Tuesday Briefing – The New York Times

Michael Cohen — the do-anything fixer who once boasted about burying Donald Trump’s secrets and spreading his lies — testified yesterday at Trump’s criminal trial.

In a crucial passage, he said that the hush-money payment that he made to Stormy Daniels came at Trump’s direction. “He expressed to me, ‘Just do it,’” Cohen said on the stand in New York, adding, “I was doing everything and more to protect my boss.” Here’s the latest.

Cohen’s testimony is a key to prosecutors’ efforts to tie Trump to allegations of a conspiracy to safeguard his presidential campaign in 2016 by burying Daniels’s account of a 2006 sexual encounter. Cohen admitted to lying and bullying for Trump, buying and suppressing negative stories while acting the part of a “thug.”

Cohen, who still faces cross-examination from the defense, also ground down some key assertions: that Trump was, as his lawyers argue, oblivious to his fixer’s machinations, and that the former president was a family man deeply worried about how Daniels’s accusations would harm his marriage. Cohen described Trump as a micromanager, who was focused above all else on his campaign.

Israelis gathered across the country yesterday for the first national day of mourning for victims of war or terrorist attacks since the Hamas-led Oct. 7 assault. Protesters disrupted several ceremonies and heckled Benjamin Netanyahu, the prime minister, as they demanded that government officials do more to secure the release of hostages.

The protests underscored the strength of the anguish over the war in the Gaza Strip, the fate of hostages taken on Oct. 7 and domestic politics.

Hostages: About 240 people were abducted by Hamas in the attacks, and the Israeli government has so far secured the release of more than 100.

In Gaza: Israeli airstrikes yesterday shook the northern and southern ends of the territory, with the military saying it had struck more than 120 targets over the past 24 hours. Ground troops also engaged Hamas fighters in several locations, the Israeli military said. Amid the fighting, tens of thousands of civilians fled, seeking safety.

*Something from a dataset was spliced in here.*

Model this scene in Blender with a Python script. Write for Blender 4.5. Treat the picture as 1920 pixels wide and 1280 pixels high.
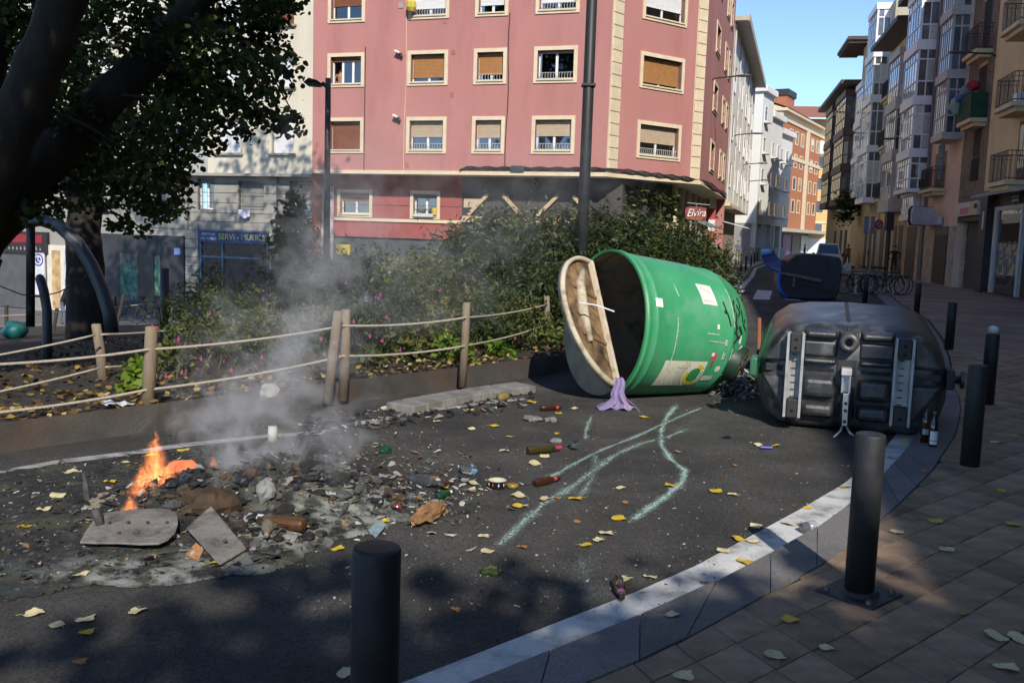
import bpy, bmesh, math, random
import numpy as np
from mathutils import Vector, Matrix, noise as mnoise
random.seed(7); RNG = np.random.default_rng(11)
S = bpy.context.scene
for o in list(bpy.data.objects): bpy.data.objects.remove(o)
COL = S.collection
rad = math.radians
# ------------------------------------------------------------------ camera, sky, sun, exposure
EYE = 1.75; FPX = 1750.0; PITCH = math.atan(199.9/1750); ROLL = 0.032
cam = bpy.data.cameras.new('camera'); camo = bpy.data.objects.new('camera', cam); COL.objects.link(camo)
cam.sensor_width = 36; cam.lens = 36*FPX/1920; cam.clip_start = 0.05; cam.clip_end = 2000
camo.matrix_world = Matrix.Translation((0,0,EYE)) @ Matrix.Rotation(rad(90)-PITCH,4,'X') @ Matrix.Rotation(ROLL,4,'Z')
S.camera = camo
SUN_AZ, SUN_EL = 171.0, 36.0
w = bpy.data.worlds.new('World'); S.world = w; w.use_nodes = True
nt = w.node_tree; sky = nt.nodes.new('ShaderNodeTexSky'); sky.sky_type = 'NISHITA'; sky.sun_disc = False
sky.sun_elevation = rad(SUN_EL); sky.sun_rotation = rad(SUN_AZ); sky.air_density = 0.6; sky.dust_density = 0.0; sky.ozone_density = 2.8
bg = nt.nodes['Background']; bg.inputs['Strength'].default_value = 0.15; nt.links.new(sky.outputs[0], bg.inputs[0])
sl = bpy.data.lights.new('sun','SUN'); sl.energy = 3.3; sl.angle = rad(0.53); sl.color = (1,0.93,0.83)
so = bpy.data.objects.new('sun', sl); COL.objects.link(so)
a_, e_ = rad(SUN_AZ), rad(SUN_EL)
SUNV = Vector((math.sin(a_)*math.cos(e_), math.cos(a_)*math.cos(e_), math.sin(e_)))
so.rotation_euler = (-SUNV).to_track_quat('-Z','Y').to_euler(); so.location = SUNV*60
S.view_settings.view_transform = 'Standard'; S.view_settings.look = 'None'; S.view_settings.exposure = 0.7; S.view_settings.gamma = 1
S.view_settings.use_curve_mapping = False
S.render.engine = 'CYCLES'
cy = S.cycles; cy.max_bounces = 6; cy.diffuse_bounces = 3; cy.glossy_bounces = 3; cy.transmission_bounces = 5; cy.transparent_max_bounces = 12
cy.volume_bounces = 0; cy.volume_step_rate = 1.0; cy.volume_max_steps = 96; cy.caustics_reflective = False; cy.caustics_refractive = False
cy.use_denoising = True; cy.use_adaptive_sampling = True; cy.adaptive_threshold = 0.03; cy.sample_clamp_indirect = 6
# ------------------------------------------------------------------ places in the scene seen along a line of sight
_cp,_sp = math.cos(PITCH), math.sin(PITCH)
_R0=Vector((1,0,0)); _U0=Vector((0,_sp,_cp)); _F=Vector((0,_cp,-_sp))
_R=_R0*math.cos(ROLL)+_U0*math.sin(ROLL); _U=_U0*math.cos(ROLL)-_R0*math.sin(ROLL); _C=Vector((0,0,EYE))
def D(px,py): return _F+_R*((px-960)/FPX)+_U*((640-py)/FPX)
def G(px,py,z=0.0):
    d=D(px,py); return _C+d*((z-EYE)/d.z)
def A(px,py,Y):
    d=D(px,py); return _C+d*(Y/d.y)
# ------------------------------------------------------------------ mesh helpers
class MB:
    def __init__(s, xf=None, flip=False): s.v=[]; s.f=[]; s.m=[]; s.xf=xf; s.flip=flip; s.cur=0
    def add(s, vs, fs):
        b=len(s.v)
        for p in vs: s.v.append(tuple(s.xf(*p)) if s.xf else tuple(p))
        for f in fs:
            s.f.append([b+i for i in (reversed(f) if s.flip else f)]); s.m.append(s.cur)
        return s
    def box(s,x0,x1,y0,y1,z0,z1):
        return s.add([(x0,y0,z0),(x1,y0,z0),(x1,y1,z0),(x0,y1,z0),(x0,y0,z1),(x1,y0,z1),(x1,y1,z1),(x0,y1,z1)],
          [(0,3,2,1),(4,5,6,7),(0,1,5,4),(1,2,6,5),(2,3,7,6),(3,0,4,7)])
    def obox(s,c,ax,ay,az):
        c,ax,ay,az=map(Vector,(c,ax,ay,az)); vs=[]
        for sz in (-1,1):
            for sx,sy in ((-1,-1),(1,-1),(1,1),(-1,1)): vs.append(c+ax*sx+ay*sy+az*sz)
        return s.add(vs,[(0,3,2,1),(4,5,6,7),(0,1,5,4),(1,2,6,5),(2,3,7,6),(3,0,4,7)])
    def poly(s,pts): return s.add(pts,[tuple(range(len(pts)))])
    def prism(s,pts,off):
        n=len(pts); off=Vector(off); top=[Vector(p)+off for p in pts]
        return s.add([Vector(p) for p in pts]+top,[tuple(reversed(range(n))),tuple(range(n,2*n))]+[(i,(i+1)%n,n+(i+1)%n,n+i) for i in range(n)])
    def tube(s,path,r,n=8,cap=True,sq=1.0):
        P=[Vector(p) for p in path]; k=len(P); rs=r if isinstance(r,(list,tuple)) else [r]*k
        vs=[]; up=None
        for i in range(k):
            t=(P[min(i+1,k-1)]-P[max(i-1,0)]).normalized()
            if up is None: up=Vector((0,0,1)) if abs(t.z)<.9 else Vector((1,0,0))
            a=t.cross(up); a=a.normalized() if a.length>1e-6 else Vector((1,0,0)); b=t.cross(a).normalized(); up=-b if i==0 else (up-t*up.dot(t)).normalized()
            a=t.cross(up).normalized(); b=up
            for j in range(n):
                q=2*math.pi*j/n; vs.append(P[i]+a*(math.cos(q)*rs[i])+b*(math.sin(q)*rs[i]*sq))
        fs=[(i*n+j,i*n+(j+1)%n,(i+1)*n+(j+1)%n,(i+1)*n+j) for i in range(k-1) for j in range(n)]
        if cap: fs+= [tuple(reversed(range(n))),tuple(range((k-1)*n,k*n))]
        return s.add(vs,fs)
    def lathe(s,prof,n=24,O=(0,0,0),ax=(0,0,1),e1=None,a0=0,a1=2*math.pi):
        O=Vector(O); ax=Vector(ax).normalized(); e1=Vector(e1) if e1 else ax.orthogonal(); e1=(e1-ax*e1.dot(ax)).normalized(); e2=ax.cross(e1)
        full=abs(a1-a0-2*math.pi)<1e-6; m=n if full else n+1; vs=[]
        for (t,r) in prof:
            for j in range(m):
                q=a0+(a1-a0)*j/n; vs.append(O+ax*t+e1*(r*math.cos(q))+e2*(r*math.sin(q)))
        fs=[]
        for i in range(len(prof)-1):
            for j in range(n):
                j2=(j+1)%m; fs.append((i*m+j,i*m+j2,(i+1)*m+j2,(i+1)*m+j))
        return s.add(vs,fs)
    def ball(s,c,r,n=10,sz=1.0,sx=1.0,sy=1.0):
        k=n//2; pr=[(-math.cos(math.pi*i/k),max(1e-4,math.sin(math.pi*i/k))) for i in range(k+1)]
        vs=[];c=Vector(c)
        for t,q in pr:
            for j in range(n):
                a=2*math.pi*j/n; vs.append(c+Vector((math.cos(a)*q*r*sx,math.sin(a)*q*r*sy,t*r*sz)))
        return s.add(vs,[(i*n+j,i*n+(j+1)%n,(i+1)*n+(j+1)%n,(i+1)*n+j) for i in range(k) for j in range(n)])
    def mesh(s,name,mats,smooth=False,org=(0,0,0)):
        me=bpy.data.meshes.new(name); o=Vector(org)
        me.from_pydata([(p[0]-o.x,p[1]-o.y,p[2]-o.z) for p in s.v],[],s.f)
        for m in (mats if isinstance(mats,(list,tuple)) else [mats]): me.materials.append(m)
        if max(s.m or [0])>0: me.polygons.foreach_set('material_index',s.m)
        if smooth: me.polygons.foreach_set('use_smooth',[True]*len(me.polygons))
        me.update(); return me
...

Hamas: A top leader for years oversaw a secret police force in Gaza that spied on young people, journalists and those who questioned the government, according to information reviewed by The New York Times.


Ukrainian air defenses used to intercept most Russian missiles, but in recent months, more and more have made it through, crippling Ukraine’s ability to protect major infrastructure and plunging cities into darkness.

A Times analysis of daily Ukrainian military reports shows a major shift. Kyiv reported intercepting more than 80 percent of the missiles last May. That rate has now dropped to less than half, as Ukraine calls for more supplies and Russia fires larger barrages that overwhelm Ukrainian air defenses and faster missiles that are harder to shoot down.

When tomatoes arrived in Europe 500 years ago, many considered them dangerous. Now, a fruit once thought of as “evil” defines Italy’s cuisine.

Wells Fargo Championship: Does Rory McIlroy’s win make him a favorite for the P.G.A. Championship?

The Cannes Film Festival begins today in the south of France. Kyle Buchanan, a Times culture reporter, wrote about the movies, artists and events we’ll be keeping an eye on.

Some 45 years after “Apocalypse Now” won the Palme d’Or, Francis Ford Coppola is back with “Megalopolis,” starring Adam Driver as a visionary architect determined to rebuild a city after a disaster. It’s hard to imagine a friendlier place for the film’s debut than Cannes, where Coppola is revered.

But the biggest movie premiere will be “Furiosa: A Mad Max Saga.” Expect a major red-carpet moment from Anya Taylor-Joy, who takes over the title character originated by Charlize Theron. (For more, read our interview with Taylor-Joy.)

Real-world controversies may bleed into the glitzy festival. The festival’s workers may strike, frustrated by their contracts. And the French film industry is reckoning with #MeToo, with more accusations rumored to be coming during the festival.